EXERCISE DETAILS =
Go from the first line to the line with "rng = np.random.default_rng(7)" and return those lines verbatim, ends included.

DATA LISTING =
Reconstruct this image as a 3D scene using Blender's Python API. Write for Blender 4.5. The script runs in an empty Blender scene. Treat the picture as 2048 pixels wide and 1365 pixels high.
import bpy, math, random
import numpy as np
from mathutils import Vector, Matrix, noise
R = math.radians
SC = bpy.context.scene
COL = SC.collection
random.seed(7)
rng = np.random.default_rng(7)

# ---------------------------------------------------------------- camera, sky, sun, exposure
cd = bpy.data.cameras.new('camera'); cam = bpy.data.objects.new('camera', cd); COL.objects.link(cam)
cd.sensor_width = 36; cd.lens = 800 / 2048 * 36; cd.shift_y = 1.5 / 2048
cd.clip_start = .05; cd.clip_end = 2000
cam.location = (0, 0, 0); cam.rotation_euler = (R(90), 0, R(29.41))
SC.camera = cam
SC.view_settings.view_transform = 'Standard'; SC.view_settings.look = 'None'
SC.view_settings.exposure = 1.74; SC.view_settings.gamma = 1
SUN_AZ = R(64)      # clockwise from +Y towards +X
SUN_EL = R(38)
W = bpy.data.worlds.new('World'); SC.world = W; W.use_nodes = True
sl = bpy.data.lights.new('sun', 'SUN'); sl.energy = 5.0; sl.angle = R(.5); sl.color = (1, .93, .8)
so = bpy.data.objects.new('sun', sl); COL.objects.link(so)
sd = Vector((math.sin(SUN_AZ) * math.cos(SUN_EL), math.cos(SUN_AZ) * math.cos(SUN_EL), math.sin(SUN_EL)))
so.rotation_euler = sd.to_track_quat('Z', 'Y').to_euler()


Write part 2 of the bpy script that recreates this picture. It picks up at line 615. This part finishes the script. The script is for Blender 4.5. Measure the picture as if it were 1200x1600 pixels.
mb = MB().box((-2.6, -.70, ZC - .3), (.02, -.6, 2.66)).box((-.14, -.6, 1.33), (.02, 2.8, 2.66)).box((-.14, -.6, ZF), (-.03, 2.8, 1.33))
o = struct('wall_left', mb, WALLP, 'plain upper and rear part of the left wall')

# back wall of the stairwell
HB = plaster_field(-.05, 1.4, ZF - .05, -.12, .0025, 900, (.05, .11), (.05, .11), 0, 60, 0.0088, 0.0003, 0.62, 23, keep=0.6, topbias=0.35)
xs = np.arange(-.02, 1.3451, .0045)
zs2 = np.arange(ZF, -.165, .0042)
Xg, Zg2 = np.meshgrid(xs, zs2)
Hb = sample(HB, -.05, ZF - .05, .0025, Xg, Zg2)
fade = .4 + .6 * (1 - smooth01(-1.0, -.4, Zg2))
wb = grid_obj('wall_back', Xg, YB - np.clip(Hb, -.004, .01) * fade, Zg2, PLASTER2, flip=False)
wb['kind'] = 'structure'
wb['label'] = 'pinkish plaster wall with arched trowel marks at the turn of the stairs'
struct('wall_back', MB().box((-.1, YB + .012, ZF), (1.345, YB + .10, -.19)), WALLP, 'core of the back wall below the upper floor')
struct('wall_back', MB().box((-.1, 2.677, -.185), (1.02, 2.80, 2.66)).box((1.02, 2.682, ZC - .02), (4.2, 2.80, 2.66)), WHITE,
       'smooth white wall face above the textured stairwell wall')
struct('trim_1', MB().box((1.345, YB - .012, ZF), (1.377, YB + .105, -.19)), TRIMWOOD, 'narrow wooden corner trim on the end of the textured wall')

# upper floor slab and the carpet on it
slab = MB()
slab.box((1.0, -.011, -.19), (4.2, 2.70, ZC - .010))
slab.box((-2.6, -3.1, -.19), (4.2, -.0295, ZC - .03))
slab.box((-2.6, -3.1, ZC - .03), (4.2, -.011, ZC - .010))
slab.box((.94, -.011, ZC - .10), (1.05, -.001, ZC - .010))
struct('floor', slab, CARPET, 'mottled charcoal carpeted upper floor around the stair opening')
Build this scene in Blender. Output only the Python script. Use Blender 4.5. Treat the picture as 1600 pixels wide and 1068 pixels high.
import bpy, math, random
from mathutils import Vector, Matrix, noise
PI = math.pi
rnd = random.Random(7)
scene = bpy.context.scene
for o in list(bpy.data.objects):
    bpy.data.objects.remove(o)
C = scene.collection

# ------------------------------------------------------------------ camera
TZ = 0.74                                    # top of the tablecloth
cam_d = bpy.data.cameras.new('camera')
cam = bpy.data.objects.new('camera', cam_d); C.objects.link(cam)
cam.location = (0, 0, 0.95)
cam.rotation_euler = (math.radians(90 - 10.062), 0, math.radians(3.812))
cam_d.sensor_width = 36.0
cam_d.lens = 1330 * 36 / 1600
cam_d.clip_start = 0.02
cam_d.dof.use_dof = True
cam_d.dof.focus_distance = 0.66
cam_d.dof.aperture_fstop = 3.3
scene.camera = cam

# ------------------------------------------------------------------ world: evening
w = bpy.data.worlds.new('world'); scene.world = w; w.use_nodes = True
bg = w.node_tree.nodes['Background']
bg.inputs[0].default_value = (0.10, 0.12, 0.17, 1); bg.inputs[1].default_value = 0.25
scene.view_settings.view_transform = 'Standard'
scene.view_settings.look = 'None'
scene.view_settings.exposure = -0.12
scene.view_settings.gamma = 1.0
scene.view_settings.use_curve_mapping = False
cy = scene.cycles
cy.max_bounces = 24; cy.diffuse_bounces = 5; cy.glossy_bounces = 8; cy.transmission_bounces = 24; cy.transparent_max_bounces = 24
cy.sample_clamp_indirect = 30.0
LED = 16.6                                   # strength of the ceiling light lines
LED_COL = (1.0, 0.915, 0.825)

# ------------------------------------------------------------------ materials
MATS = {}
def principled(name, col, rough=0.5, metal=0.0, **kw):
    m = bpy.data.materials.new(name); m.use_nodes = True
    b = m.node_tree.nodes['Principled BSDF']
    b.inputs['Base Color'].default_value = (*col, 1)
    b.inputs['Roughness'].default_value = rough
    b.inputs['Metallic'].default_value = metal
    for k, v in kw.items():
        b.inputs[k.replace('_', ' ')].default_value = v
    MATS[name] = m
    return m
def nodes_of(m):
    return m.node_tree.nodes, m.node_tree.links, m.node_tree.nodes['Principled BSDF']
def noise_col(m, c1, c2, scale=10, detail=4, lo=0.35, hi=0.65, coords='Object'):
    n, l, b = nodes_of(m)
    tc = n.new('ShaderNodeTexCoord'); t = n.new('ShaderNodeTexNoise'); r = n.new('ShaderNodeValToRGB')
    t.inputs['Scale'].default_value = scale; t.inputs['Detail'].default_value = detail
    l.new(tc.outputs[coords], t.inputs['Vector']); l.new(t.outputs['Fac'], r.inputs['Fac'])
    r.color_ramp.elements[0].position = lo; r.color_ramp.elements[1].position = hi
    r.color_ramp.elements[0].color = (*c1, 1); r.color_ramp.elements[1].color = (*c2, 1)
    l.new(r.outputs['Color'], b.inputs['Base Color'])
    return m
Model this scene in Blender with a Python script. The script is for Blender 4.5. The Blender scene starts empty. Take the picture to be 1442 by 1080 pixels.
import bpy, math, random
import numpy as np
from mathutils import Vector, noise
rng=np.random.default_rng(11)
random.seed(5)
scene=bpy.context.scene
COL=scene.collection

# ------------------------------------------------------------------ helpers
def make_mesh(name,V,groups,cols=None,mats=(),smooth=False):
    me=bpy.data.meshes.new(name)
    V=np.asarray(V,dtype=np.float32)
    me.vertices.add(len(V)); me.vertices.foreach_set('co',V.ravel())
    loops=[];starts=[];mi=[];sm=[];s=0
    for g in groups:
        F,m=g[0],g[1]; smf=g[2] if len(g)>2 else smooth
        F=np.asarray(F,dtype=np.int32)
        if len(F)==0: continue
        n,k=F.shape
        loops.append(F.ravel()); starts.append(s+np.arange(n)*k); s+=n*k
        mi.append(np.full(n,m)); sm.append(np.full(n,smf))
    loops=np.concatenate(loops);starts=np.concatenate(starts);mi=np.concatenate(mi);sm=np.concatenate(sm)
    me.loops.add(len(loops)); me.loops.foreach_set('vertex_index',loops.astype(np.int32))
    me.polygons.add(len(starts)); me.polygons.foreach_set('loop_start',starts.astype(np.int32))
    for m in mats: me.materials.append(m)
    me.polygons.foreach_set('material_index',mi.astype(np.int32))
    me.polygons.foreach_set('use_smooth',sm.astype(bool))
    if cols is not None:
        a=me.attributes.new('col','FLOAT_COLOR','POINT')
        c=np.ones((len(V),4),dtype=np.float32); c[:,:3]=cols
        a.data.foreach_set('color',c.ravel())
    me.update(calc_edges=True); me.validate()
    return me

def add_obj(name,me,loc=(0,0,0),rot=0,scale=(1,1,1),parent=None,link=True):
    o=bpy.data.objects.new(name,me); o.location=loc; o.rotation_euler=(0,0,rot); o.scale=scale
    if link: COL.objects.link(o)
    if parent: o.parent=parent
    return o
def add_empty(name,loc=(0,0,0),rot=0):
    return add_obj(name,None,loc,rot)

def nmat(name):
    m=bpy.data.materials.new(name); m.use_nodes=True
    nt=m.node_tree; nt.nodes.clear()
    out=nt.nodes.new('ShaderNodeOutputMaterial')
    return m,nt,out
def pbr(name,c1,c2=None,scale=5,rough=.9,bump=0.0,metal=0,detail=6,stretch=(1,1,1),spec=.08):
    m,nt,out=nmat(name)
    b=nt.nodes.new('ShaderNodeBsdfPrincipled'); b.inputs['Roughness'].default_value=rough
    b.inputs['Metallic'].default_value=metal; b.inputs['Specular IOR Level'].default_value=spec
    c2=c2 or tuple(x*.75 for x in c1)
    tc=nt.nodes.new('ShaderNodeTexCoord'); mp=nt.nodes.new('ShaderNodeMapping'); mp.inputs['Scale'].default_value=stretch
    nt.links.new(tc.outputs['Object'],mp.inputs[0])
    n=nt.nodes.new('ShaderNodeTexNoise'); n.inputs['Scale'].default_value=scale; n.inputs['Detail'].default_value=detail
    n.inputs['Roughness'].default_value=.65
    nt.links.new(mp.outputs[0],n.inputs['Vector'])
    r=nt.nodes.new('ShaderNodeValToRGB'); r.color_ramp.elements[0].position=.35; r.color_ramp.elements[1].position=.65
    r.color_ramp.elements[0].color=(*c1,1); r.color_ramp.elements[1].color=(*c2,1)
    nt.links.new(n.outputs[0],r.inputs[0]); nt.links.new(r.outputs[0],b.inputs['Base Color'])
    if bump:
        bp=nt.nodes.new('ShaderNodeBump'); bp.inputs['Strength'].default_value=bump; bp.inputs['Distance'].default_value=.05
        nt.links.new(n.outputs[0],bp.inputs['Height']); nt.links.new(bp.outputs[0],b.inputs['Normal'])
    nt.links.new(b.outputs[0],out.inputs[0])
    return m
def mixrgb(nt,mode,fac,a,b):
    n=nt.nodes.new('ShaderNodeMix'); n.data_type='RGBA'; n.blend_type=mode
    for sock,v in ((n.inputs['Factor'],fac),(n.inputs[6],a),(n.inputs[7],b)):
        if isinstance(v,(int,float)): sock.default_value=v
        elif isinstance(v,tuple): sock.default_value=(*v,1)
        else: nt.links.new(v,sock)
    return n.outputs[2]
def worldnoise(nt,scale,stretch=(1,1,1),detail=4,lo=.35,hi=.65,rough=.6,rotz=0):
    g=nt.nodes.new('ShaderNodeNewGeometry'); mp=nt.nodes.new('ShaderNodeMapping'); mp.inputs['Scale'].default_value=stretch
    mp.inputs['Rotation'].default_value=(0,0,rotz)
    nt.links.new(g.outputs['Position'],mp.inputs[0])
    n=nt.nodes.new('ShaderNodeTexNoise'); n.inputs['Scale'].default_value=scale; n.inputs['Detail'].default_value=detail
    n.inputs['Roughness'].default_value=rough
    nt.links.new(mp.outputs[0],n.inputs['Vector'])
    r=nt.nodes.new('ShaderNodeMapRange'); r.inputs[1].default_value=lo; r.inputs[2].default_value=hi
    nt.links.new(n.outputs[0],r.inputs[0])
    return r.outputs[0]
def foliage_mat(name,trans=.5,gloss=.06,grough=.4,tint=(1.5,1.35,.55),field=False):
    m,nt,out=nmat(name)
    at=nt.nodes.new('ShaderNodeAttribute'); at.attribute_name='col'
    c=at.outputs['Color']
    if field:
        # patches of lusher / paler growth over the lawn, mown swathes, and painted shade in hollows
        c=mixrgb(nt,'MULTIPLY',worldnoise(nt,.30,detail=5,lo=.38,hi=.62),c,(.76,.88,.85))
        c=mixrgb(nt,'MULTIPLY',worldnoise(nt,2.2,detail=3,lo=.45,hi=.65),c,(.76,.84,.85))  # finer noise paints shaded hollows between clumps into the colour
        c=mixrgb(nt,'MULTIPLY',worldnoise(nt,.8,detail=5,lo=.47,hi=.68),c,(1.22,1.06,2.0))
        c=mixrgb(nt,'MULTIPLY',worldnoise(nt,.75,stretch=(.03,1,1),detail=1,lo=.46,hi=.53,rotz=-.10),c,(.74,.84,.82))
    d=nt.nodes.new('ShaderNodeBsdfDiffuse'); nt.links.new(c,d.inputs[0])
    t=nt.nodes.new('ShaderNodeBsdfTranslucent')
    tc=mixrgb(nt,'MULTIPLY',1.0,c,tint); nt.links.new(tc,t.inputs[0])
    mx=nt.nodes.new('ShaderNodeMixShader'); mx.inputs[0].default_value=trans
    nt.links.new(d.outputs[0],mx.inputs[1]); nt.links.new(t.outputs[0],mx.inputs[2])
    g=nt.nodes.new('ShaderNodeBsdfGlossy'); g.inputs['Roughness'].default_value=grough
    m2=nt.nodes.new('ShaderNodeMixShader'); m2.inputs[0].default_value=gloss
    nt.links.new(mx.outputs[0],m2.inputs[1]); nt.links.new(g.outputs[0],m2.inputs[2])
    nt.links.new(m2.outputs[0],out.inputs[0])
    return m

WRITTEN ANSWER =
Reconstruct this image as a 3D scene using Blender's Python API. Write for Blender 4.5. The script runs in an empty Blender scene. Treat the picture as 2048 pixels wide and 1365 pixels high.
import bpy, math, random
import numpy as np
from mathutils import Vector, Matrix, noise
R = math.radians
SC = bpy.context.scene
COL = SC.collection
random.seed(7)
rng = np.random.default_rng(7)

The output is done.